For more than a decade, Florida has been tracking the performance of its students on the FCAT and breaking down the results by race, ethnicity, income and disability, among other categories. The results showed achievement gaps, including a yawning one between the percentage of white students and African-American students reading at grade level.
Under the terms of the federal No Child Left Behind rules, all students were supposed to be reading at grade level by 2014. Realizing that was not going to happen, Florida and many other states applied for federal waivers and received them. And Florida's Board of Education has now adopted a strategic plan for the next six years based in part on that waiver.
That's where the problem comes in. The waiver sets different goals for different groups: Asians, whites, African-Americans, the economically disadvantaged, and students with disabilities among them. The Board of Education asserts that the goals are merely interim markers on the road to eliminating the achievement gap in a decade. The plan does expect substantial gains among black students. Now just 38 percent read at grade level (compared with 69 percent of white students), and the goal is to hit 74 percent by the 2017-18 school year (and for 88 percent of whites). The expectations follow a similar pattern for other subgroups.
But here's the heart of the matter: While it was unrealistic for all students to be reading at grade level by 2014, do Floridians accept that such a gap will still exist in six more years? A black student who is in kindergarten now will be about to enter middle school when the state's expectation is still that only three in four black students will be reading at grade level. That is a message that lacks the sense of urgency necessary to repair this state's education woes.

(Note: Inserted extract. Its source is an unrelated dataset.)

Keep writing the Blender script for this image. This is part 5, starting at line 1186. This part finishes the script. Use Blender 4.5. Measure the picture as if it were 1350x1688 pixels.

Gov. Rick Scott responded to the criticism of race-specific goals by asking the Board of Education to "clearly and sincerely acknowledge that all students are capable of performing at grade level regardless of their race or background and that our ultimate goal is to ensure there is no achievement gap in Florida's education system." That is a reasonable starting point.
Starting at a low point in 2001 when only 26 percent of African-American students were reading at grade level, the numbers rapidly improved for the next five years, to 39 percent in 2006. But the gains have since flattened out. Accepting that a substantial gap will still exist in six years — and institutionalizing the gap with race-specific goals — sets the bar too low, segregates children by race and sends the wrong signal. Even if the Board of Education's intentions are pure, the message being received is something altogether different.